Mit Beschluss vom 13. 8. 2013 übertrug das Bezirksgericht Meidling über Antrag des Vaters die Zuständigkeit zur Besorgung der Pflegschaftssache hinsichtlich der Minderjährigen gemäß § 111 JN an das Bezirksgericht Dornbirn. Offene Anträge sprächen nicht gegen eine Zuständigkeitsübertragung, sofern nicht dem übertragenden Gericht für die ausstehende Entscheidung besondere Sachkenntnis zukomme. Es lägen keine Beweisergebnisse vor, die nicht gleicherweise vom Gericht des Aufenthaltsorts der Minderjährigen zur Entscheidung herangezogen werden könnten.
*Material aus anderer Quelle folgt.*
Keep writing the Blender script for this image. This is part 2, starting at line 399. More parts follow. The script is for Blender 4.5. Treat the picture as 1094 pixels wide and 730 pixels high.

Das Bezirksgericht Dornbirn lehnte die Übernahme der Zuständigkeit unter Hinweis auf die offenen Anträge, insbesondere wegen des Antrags der Mutter auf Obsorgeübertragung ab. Insoweit sei eine Übertragung nicht im Interesse der Minderjährigen gelegen, weil das übertragende Gericht aufgrund des persönlichen Eindrucks von beiden Eltern und der Stellungnahmen der Jugendwohlfahrtsbehörde über die offenen Anträge entscheiden könne.
Am 26. 8. 2013 stellte die mütterliche Urgroßmutter beim Bezirksgericht Meidling den Antrag, ihr Kontaktrecht mit der Minderjährigen zu regeln.
Rechtliche Beurteilung
Bei dieser Sachlage ist eine Übertragung der Zuständigkeit der Pflegschaftssache an das Bezirksgericht Dornbirn, in dessen Sprengel die Minderjährige und der Vater seit ca vier Monaten leben, derzeit nicht gerechtfertigt.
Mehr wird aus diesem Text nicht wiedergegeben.